クラシック作品の無伴奏ソロ化
この人のギターは超絶技巧。1960年代後半に、クロスオーバー・ジャズの先駆けとして登場。その超絶技巧とクロスオーバーなエレギは「革命」に近い衝撃だったと聞く。そのギタリストとは、Larry Coryell(ラリー・コリエル)。

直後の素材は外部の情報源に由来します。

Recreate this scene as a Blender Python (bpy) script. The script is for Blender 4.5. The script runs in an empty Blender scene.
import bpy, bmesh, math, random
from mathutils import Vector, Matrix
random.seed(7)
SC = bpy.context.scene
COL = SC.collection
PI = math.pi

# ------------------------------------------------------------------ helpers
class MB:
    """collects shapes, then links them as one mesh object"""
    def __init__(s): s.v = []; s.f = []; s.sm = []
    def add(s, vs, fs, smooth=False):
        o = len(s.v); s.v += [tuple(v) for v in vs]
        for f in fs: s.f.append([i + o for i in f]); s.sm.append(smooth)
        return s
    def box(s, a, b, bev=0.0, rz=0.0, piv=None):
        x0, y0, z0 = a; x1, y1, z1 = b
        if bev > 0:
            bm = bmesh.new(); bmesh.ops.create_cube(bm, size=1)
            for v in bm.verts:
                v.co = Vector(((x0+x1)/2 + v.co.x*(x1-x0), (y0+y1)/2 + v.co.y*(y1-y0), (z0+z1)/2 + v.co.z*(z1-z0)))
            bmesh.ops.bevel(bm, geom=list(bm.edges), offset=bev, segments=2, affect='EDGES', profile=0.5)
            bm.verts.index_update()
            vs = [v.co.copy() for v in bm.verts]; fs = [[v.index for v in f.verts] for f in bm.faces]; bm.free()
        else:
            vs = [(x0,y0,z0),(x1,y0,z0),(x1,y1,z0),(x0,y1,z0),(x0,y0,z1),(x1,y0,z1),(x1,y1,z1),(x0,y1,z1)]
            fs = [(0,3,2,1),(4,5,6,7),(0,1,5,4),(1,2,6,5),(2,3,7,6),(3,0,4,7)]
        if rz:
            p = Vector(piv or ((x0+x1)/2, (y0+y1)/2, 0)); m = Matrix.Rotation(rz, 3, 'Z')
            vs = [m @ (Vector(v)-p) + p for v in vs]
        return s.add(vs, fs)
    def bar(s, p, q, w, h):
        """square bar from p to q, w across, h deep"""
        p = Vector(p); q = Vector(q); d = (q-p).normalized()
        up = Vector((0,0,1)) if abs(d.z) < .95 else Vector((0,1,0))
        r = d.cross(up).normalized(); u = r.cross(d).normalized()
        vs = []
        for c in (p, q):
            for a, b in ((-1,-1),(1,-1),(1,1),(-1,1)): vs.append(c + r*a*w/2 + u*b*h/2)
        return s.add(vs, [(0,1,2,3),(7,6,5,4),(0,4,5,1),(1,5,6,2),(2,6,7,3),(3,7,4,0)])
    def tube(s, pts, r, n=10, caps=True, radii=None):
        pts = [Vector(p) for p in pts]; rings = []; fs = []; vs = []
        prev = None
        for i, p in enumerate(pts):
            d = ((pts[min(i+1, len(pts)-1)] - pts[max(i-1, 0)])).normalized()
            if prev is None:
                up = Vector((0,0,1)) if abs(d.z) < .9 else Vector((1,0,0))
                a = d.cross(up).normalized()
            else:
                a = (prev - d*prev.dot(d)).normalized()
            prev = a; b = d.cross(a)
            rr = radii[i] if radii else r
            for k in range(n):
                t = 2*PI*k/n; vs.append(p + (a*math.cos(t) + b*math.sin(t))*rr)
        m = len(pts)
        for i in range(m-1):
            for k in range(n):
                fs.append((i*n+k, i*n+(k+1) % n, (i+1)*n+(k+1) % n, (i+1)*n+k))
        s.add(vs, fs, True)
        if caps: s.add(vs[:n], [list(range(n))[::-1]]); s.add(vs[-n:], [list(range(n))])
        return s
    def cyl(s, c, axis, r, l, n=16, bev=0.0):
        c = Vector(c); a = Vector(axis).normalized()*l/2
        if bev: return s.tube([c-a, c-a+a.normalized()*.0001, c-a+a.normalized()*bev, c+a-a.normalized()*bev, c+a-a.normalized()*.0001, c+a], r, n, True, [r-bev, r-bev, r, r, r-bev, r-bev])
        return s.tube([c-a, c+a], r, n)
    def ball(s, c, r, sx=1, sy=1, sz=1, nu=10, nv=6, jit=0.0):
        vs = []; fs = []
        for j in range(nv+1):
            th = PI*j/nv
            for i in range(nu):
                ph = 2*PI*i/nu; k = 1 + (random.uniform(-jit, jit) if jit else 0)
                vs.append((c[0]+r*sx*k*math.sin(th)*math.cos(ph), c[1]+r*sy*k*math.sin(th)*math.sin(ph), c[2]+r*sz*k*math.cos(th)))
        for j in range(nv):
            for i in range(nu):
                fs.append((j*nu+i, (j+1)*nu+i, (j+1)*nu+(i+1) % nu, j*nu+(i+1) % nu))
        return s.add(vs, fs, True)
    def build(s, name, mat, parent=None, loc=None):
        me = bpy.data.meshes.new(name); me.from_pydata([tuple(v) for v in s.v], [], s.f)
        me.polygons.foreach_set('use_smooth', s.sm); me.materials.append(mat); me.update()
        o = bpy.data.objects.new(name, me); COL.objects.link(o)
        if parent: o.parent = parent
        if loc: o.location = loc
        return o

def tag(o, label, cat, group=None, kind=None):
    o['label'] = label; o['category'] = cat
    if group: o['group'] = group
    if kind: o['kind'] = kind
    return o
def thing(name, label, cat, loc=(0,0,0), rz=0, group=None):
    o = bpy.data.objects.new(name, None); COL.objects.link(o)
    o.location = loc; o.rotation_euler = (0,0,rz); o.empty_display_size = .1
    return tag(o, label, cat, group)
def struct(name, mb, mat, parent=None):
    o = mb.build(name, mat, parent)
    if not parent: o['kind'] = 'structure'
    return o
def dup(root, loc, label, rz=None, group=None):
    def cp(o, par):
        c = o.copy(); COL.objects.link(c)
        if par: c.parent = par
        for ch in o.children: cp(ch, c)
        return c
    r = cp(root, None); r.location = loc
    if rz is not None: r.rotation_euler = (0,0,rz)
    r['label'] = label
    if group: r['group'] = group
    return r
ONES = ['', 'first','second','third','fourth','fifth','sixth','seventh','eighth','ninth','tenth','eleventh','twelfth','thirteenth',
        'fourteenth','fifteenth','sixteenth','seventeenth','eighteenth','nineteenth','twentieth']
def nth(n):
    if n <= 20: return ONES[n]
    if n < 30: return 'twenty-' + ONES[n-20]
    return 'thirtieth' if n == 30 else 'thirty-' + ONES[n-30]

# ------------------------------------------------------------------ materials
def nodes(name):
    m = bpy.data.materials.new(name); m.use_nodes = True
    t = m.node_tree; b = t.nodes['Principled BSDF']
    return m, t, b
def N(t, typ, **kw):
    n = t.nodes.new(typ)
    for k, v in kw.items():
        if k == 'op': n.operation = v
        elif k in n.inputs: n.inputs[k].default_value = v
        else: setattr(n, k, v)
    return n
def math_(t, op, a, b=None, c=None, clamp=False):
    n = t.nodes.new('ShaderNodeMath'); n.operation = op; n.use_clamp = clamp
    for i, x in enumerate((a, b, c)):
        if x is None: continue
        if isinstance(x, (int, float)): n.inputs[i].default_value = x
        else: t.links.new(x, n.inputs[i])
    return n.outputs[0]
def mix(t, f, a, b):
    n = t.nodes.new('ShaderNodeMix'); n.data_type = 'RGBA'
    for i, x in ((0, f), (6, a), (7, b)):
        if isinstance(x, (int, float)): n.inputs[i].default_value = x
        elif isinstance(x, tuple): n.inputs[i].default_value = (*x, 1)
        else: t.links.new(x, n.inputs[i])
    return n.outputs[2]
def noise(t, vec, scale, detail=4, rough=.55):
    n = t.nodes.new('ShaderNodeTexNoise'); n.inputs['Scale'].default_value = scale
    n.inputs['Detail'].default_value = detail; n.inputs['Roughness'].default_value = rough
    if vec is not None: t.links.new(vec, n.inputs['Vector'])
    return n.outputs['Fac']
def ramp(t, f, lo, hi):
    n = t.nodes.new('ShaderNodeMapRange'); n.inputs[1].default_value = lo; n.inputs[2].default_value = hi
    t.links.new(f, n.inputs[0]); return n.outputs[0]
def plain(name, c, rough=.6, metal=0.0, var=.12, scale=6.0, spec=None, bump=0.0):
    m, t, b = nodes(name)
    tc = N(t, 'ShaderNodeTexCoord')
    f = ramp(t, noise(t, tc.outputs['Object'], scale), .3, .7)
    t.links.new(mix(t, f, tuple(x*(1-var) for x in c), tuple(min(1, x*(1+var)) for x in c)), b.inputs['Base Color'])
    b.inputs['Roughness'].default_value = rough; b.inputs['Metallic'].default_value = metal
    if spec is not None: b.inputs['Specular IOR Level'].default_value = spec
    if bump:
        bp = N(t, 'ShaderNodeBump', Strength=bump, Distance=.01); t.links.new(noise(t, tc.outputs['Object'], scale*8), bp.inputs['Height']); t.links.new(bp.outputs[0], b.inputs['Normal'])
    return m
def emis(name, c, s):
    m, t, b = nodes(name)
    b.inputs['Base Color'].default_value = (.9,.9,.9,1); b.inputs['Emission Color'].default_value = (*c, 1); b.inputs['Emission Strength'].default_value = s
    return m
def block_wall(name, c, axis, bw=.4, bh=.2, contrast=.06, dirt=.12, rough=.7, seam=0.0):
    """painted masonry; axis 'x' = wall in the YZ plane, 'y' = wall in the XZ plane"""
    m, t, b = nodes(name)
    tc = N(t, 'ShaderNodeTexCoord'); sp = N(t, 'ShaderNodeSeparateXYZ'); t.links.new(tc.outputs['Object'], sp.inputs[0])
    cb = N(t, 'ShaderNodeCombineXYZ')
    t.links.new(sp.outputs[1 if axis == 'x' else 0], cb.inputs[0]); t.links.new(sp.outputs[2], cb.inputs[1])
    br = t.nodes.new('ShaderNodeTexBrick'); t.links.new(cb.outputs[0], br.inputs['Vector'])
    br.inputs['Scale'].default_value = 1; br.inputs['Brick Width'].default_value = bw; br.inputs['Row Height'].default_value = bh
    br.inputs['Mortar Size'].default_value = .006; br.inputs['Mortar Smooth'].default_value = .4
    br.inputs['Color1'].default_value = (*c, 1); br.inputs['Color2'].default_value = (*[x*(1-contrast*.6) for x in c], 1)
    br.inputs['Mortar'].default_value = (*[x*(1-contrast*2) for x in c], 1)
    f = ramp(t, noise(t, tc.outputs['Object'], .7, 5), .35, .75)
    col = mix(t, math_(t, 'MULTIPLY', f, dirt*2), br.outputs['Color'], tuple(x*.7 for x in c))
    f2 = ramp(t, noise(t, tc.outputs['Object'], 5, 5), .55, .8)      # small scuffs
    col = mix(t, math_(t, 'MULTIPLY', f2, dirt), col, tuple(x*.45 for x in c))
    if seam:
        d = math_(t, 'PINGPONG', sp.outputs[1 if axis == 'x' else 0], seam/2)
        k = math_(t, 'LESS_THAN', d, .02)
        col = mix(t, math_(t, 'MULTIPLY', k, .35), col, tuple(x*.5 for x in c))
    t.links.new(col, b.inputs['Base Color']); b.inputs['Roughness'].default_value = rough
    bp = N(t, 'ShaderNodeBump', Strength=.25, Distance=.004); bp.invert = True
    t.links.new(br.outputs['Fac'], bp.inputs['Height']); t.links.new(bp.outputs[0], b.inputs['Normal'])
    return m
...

まずは彼はクロスオーバーなエレギで一世を風靡した訳だが、アコギも凄いということが1970年代の半ばに判明。Steve Khan とのコラボだったが、このコリエルのアコギがこれまた「革命的」だった。このコラボは僕はリアルタイムで体験している。これが、アコギの音、アコギの演奏とは思えなかった。凄まじいばかりのインプロには耳を疑った。
そんなアコギを弾きまくったアルバムが、このLarry Coryell『Bolero』(写真左)。1981年の作品になる。クラシック作品の無伴奏ソロ化。超絶技巧でクロスオーバーなコリエルのアコギが唸りを上げ、コリエルは思いっきりな速弾きで攻めまくる。
コリエルのアコギにはファンクネスは皆無。アコギ一本、ジャズで勝負する訳だから、リズム&ビートの基本はジャジー&ファンクネスを漂わせれば良いのだが、コリエルのリズム&ビートにはファンクネスは皆無。即興演奏の部分で、ほんのりとジャジーな雰囲気が漂うが、エッジが立って乾いている。いわゆる「欧州ジャズ」的な響きである。
アコギを弾きまくるコリエルの雰囲気は、1980年の頃の「スーパー・ギター・トリオ」の雰囲気そのもの。一人で「スーパー・ギター・トリオ」をやっている感じ。よっぽど「スーパー・ギター・トリオ」に触発されたのだろう。とにかく弾きまくる弾きまくる。全編ノリノリのコリエルが「聴きもの」だ。
クラシック作品の無伴奏ソロ化の成否などという難しいことは考えずに、単にアコギの超絶技巧な演奏を楽しむに最適なアルバムだと僕は思っている。このアルバムのコリエルは「弾きたいように弾きまくる」感じで、あんまり難しいことは考えていないように感じるのだ。全18曲、1時間以上の超絶技巧なアコギのパフォーマンス。聴き終えたら「お腹いっぱい」。聴き直そうなんて絶対に思いません(笑)。
しかし、ラリー・コリエルって、日本では名は通っているんですが、意外と人気が無いんですよね。爽快感満載の超絶技巧なアコギなんですが、ジャジー&ファンクネスが僅少というところがネックなんでしょうか。
しかし、このアルバム・ジャケットはユニーク。少女漫画じゃあるまいし、このジャケットだと、まず硬派なジャズ者の方々は触手を伸ばさないですかね。でも、意外と僕はこのジャケットが好きです(笑)。